Reproduce exactly the lines from the line with "Reconstruct this image" through the line with "return z + (.03", both included, and no other lines.

_ _ _ _ _ _ _

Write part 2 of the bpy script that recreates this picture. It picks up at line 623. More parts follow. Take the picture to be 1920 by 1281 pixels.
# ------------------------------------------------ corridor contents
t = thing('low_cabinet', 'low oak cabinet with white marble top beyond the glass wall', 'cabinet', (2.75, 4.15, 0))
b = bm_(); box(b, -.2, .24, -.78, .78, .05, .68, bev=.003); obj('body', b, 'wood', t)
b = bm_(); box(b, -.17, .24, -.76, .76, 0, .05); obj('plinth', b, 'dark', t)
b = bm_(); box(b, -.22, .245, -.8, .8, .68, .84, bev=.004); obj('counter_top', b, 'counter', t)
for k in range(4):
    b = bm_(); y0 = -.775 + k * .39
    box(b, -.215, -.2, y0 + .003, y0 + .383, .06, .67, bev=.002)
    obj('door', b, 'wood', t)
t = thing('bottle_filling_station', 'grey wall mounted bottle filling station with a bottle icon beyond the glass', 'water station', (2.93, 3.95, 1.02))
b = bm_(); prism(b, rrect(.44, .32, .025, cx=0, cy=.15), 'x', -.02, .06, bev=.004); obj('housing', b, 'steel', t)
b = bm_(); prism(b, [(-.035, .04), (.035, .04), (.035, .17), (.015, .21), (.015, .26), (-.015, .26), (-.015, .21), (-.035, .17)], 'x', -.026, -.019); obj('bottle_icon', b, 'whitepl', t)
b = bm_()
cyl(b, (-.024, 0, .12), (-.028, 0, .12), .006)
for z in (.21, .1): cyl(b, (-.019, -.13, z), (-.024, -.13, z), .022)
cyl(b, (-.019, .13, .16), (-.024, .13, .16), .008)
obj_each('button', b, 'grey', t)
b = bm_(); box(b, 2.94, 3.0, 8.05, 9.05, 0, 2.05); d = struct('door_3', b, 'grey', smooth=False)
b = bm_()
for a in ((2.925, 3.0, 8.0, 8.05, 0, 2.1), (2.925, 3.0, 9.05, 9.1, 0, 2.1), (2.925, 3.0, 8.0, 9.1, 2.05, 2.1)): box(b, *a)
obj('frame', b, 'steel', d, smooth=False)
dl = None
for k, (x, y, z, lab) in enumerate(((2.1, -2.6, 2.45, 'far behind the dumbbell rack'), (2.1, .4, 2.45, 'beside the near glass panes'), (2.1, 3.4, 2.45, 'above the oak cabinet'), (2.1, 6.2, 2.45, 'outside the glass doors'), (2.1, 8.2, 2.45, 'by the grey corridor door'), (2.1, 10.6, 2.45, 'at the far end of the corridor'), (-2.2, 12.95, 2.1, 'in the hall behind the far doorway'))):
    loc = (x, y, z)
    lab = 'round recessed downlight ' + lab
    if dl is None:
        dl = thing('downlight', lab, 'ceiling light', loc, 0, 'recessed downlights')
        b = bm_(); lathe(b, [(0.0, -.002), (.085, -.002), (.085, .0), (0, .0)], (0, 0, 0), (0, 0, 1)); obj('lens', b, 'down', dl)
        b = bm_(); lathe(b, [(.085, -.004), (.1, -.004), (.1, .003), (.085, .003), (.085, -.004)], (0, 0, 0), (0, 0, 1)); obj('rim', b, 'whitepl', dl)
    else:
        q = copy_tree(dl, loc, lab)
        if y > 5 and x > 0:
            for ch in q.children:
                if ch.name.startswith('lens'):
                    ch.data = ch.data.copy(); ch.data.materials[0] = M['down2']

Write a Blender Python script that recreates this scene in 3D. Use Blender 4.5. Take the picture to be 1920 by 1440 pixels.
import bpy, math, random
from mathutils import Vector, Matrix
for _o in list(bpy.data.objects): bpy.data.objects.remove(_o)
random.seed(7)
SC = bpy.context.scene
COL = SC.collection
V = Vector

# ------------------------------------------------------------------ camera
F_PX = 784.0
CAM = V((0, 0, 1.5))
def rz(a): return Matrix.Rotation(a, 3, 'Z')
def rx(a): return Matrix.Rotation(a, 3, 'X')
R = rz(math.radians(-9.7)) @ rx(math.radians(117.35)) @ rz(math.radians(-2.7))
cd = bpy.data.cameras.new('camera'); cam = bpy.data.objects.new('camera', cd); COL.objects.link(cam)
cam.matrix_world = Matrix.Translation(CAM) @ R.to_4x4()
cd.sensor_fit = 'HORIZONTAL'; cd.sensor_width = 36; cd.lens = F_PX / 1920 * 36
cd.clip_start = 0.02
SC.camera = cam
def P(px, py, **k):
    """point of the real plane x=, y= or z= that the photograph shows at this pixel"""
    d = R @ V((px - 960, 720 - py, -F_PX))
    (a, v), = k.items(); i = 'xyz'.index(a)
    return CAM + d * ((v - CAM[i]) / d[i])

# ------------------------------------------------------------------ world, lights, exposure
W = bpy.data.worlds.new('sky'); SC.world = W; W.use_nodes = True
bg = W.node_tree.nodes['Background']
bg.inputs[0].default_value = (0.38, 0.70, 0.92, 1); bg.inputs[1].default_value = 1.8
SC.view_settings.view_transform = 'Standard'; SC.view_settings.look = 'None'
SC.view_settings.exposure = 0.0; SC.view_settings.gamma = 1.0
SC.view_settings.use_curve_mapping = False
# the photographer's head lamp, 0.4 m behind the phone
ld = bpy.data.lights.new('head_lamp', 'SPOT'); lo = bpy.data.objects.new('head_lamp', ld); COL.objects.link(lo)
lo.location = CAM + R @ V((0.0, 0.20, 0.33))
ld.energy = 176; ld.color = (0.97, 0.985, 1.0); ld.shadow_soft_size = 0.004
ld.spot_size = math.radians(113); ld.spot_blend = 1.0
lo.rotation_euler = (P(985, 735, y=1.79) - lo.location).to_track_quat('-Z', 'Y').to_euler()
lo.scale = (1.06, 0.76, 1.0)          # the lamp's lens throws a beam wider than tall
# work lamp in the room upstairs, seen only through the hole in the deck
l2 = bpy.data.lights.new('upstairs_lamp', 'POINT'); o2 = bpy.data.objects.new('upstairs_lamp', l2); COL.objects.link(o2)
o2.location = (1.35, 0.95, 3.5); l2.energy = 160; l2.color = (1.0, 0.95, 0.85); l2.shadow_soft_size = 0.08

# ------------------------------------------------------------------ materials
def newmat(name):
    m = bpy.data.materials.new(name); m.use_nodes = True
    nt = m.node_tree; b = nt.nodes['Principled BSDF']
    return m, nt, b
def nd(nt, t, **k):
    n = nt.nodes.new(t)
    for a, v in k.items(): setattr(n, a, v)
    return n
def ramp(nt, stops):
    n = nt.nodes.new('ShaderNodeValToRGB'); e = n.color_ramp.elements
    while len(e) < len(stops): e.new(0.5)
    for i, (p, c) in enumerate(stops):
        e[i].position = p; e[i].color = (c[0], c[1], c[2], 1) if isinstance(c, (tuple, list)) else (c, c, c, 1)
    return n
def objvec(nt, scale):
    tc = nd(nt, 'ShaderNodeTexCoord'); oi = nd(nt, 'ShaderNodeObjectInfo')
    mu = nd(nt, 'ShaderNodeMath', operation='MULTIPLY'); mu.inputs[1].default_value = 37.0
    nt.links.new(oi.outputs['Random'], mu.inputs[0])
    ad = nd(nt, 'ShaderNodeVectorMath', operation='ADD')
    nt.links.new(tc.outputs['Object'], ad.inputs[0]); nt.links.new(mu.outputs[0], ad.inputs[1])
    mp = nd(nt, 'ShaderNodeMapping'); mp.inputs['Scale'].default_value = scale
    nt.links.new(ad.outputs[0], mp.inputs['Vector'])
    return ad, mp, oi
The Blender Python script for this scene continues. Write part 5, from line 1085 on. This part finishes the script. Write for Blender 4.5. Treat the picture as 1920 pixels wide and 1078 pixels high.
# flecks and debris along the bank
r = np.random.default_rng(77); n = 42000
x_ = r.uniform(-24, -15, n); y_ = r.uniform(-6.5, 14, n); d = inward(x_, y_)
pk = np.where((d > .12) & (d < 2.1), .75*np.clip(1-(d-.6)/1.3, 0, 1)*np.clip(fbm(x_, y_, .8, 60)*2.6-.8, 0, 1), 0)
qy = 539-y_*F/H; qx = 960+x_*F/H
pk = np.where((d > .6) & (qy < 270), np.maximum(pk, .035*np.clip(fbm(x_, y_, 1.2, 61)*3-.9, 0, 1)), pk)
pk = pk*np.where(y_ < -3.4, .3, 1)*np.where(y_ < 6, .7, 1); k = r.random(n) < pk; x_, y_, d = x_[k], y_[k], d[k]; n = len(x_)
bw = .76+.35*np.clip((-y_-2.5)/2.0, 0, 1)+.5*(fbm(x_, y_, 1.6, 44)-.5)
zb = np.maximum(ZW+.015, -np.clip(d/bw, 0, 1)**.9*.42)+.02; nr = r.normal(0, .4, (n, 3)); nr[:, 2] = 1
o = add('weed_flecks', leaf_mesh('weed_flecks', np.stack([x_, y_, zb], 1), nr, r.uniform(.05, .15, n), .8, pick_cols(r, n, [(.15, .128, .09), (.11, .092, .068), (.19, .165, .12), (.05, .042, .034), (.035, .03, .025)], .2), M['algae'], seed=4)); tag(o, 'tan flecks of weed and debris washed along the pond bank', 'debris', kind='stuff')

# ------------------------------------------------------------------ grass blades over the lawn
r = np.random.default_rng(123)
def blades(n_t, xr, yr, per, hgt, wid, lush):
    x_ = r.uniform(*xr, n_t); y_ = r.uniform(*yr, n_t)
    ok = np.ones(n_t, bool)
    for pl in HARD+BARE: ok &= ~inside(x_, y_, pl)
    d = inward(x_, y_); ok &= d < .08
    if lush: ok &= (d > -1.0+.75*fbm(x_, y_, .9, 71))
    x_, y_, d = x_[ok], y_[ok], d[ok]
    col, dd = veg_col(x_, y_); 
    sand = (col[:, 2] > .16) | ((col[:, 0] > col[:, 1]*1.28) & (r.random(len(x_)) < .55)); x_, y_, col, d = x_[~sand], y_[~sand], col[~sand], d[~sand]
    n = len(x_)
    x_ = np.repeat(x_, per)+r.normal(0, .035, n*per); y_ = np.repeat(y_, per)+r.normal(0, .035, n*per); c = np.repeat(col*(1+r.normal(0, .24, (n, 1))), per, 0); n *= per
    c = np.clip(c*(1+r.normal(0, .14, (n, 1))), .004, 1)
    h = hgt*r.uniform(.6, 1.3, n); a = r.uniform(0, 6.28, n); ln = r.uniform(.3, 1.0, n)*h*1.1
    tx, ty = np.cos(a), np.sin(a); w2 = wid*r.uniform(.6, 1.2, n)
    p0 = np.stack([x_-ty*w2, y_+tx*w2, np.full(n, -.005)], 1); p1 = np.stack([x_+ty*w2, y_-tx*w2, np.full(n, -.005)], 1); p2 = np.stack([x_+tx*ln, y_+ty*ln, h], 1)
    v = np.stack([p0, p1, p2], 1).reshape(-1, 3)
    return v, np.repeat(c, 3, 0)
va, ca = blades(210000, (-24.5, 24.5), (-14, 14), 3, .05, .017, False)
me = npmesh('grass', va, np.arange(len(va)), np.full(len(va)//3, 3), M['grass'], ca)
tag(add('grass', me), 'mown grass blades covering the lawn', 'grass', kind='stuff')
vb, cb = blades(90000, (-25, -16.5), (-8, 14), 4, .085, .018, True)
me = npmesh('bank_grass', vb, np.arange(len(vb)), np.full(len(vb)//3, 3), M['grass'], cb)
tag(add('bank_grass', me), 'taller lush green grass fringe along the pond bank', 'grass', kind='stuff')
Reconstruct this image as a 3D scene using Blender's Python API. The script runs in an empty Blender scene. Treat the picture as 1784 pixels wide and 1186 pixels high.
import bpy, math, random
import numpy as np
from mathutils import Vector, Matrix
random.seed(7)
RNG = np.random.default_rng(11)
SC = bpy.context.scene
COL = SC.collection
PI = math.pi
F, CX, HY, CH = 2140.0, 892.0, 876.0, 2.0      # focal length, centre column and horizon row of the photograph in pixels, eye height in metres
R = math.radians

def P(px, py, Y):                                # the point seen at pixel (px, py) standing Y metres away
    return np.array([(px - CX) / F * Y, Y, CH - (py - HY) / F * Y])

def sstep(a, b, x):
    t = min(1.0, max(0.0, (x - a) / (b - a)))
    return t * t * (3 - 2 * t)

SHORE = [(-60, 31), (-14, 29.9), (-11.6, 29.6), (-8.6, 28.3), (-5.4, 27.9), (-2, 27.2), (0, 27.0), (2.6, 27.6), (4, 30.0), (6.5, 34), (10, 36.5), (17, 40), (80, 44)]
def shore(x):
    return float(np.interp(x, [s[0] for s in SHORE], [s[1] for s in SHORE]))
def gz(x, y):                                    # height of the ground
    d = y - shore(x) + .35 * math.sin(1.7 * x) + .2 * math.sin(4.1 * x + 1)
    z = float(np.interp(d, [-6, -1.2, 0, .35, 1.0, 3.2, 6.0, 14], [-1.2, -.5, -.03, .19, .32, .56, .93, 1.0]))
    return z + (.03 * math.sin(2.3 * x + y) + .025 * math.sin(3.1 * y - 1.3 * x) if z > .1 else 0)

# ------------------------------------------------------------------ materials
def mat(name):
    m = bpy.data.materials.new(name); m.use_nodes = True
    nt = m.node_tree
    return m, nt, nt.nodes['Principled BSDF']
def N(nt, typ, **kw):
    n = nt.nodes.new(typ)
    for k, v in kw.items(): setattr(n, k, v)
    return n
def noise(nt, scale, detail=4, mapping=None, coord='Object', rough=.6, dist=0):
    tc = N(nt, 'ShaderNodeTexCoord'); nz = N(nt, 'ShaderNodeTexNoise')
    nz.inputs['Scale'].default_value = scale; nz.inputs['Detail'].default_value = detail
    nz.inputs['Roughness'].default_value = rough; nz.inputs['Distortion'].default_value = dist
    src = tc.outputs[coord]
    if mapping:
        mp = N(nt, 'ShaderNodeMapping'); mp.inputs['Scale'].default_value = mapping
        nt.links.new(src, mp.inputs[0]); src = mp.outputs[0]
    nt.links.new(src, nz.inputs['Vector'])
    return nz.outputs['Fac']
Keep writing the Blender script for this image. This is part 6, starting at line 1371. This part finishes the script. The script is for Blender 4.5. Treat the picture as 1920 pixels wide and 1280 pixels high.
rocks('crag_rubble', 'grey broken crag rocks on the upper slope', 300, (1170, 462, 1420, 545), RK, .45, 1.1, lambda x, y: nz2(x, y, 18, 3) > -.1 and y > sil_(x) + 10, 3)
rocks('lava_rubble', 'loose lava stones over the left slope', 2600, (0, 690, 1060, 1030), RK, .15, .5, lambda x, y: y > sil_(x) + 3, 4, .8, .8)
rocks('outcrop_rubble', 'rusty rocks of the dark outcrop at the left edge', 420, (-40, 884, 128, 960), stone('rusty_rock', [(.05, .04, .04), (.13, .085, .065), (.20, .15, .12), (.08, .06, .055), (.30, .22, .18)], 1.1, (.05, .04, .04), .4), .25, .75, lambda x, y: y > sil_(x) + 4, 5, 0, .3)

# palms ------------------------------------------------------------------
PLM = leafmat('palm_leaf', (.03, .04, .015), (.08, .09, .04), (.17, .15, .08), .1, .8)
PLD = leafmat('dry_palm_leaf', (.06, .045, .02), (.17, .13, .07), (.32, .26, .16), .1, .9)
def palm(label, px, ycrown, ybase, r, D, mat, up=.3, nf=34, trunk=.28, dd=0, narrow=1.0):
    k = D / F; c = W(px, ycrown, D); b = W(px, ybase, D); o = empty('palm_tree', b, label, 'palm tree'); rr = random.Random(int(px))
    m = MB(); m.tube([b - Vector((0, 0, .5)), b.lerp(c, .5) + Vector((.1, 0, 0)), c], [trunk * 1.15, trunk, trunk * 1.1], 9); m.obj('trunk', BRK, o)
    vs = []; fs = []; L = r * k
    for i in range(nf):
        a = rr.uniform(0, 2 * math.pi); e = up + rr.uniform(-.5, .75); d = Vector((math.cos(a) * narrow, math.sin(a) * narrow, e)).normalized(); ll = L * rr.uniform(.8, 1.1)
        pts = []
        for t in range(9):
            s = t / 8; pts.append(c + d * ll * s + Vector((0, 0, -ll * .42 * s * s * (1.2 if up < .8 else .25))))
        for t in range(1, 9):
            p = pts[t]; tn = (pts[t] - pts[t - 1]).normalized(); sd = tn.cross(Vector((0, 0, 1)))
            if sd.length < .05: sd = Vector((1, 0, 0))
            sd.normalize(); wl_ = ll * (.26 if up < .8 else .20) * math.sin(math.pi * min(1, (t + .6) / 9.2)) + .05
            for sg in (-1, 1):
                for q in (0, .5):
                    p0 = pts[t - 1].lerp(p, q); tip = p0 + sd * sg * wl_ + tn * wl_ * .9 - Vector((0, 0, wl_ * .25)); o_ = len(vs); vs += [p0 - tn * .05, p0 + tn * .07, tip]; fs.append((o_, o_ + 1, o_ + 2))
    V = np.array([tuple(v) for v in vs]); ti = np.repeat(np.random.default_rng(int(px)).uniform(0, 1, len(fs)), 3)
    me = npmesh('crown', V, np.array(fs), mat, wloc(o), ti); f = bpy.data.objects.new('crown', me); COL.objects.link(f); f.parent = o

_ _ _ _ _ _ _

SOLUTION:
Reconstruct this image as a 3D scene using Blender's Python API. The script runs in an empty Blender scene. Treat the picture as 1784 pixels wide and 1186 pixels high.
import bpy, math, random
import numpy as np
from mathutils import Vector, Matrix
random.seed(7)
RNG = np.random.default_rng(11)
SC = bpy.context.scene
COL = SC.collection
PI = math.pi
F, CX, HY, CH = 2140.0, 892.0, 876.0, 2.0      # focal length, centre column and horizon row of the photograph in pixels, eye height in metres
R = math.radians

def P(px, py, Y):                                # the point seen at pixel (px, py) standing Y metres away
    return np.array([(px - CX) / F * Y, Y, CH - (py - HY) / F * Y])

def sstep(a, b, x):
    t = min(1.0, max(0.0, (x - a) / (b - a)))
    return t * t * (3 - 2 * t)

SHORE = [(-60, 31), (-14, 29.9), (-11.6, 29.6), (-8.6, 28.3), (-5.4, 27.9), (-2, 27.2), (0, 27.0), (2.6, 27.6), (4, 30.0), (6.5, 34), (10, 36.5), (17, 40), (80, 44)]
def shore(x):
    return float(np.interp(x, [s[0] for s in SHORE], [s[1] for s in SHORE]))
def gz(x, y):                                    # height of the ground
    d = y - shore(x) + .35 * math.sin(1.7 * x) + .2 * math.sin(4.1 * x + 1)
    z = float(np.interp(d, [-6, -1.2, 0, .35, 1.0, 3.2, 6.0, 14], [-1.2, -.5, -.03, .19, .32, .56, .93, 1.0]))
    return z + (.03 * math.sin(2.3 * x + y) + .025 * math.sin(3.1 * y - 1.3 * x) if z > .1 else 0)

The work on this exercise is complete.